I’ve landed in a very nice part of Delhi. The houses are beautiful, set back from the road by walls and surrounded by trees and flowers of many different colours. Most importantly, there is no alley of mechanics shops. It is astounding now that I am here how much I took on faith. The window doesn’t look into someone else’s house, the house isn’t right beside the drainage ditch, the landlord truly wants guests. Regardless, I felt very timid in the market today. I was trying to buy batteries and bread, and glucose biscuits (for Shakti!) I couldn’t quite assert myself enough to find out what the bread cost, and I found it very hard to decide what kind of food I wanted. I ended up eating bread and jam for breakfast, and more for dinner. Maybe it would be better if my landlord weren’t so helpful, so I would buy my pulses and ghee myself. Maybe I’ll just do it myself and see what happens.

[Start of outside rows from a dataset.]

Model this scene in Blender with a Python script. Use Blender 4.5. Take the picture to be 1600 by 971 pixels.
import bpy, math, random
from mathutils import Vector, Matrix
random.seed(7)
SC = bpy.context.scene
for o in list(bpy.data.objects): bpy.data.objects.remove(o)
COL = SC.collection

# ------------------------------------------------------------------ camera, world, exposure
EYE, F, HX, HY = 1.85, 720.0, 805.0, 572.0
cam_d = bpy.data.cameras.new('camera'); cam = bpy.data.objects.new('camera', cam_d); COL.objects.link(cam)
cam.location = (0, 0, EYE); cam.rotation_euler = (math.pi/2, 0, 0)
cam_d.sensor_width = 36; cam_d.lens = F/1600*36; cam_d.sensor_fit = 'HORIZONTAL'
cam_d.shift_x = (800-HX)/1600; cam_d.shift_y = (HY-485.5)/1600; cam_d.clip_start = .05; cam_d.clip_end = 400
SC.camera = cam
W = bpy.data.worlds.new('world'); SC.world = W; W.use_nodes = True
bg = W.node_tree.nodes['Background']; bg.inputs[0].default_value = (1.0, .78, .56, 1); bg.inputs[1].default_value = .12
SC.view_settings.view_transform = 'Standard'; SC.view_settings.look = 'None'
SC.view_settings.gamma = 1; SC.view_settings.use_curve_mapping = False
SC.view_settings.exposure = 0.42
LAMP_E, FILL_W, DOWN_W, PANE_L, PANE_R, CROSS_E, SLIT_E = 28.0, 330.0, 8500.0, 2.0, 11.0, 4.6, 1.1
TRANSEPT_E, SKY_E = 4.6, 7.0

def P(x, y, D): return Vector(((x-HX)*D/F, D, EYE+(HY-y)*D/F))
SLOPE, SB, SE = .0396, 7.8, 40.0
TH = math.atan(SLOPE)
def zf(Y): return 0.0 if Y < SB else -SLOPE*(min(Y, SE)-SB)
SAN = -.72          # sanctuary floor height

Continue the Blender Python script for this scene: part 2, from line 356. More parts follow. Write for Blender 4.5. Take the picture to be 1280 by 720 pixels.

Tomorrow (today, really) I go into the office for the first time. We have a meeting with the CEO of our partner investor on Monday. On the plane over here, I tried to give myself permission to be competent and healthy and happy. That’s Ashoka terminology for, well, freeing yourself from all the constraints that no longer exist and you’ve ceased to struggle against, and all the barriers that you’ve given up resisting. But first, I’ll have to break a 500 Rs note and negotiate with a rickshaw driver.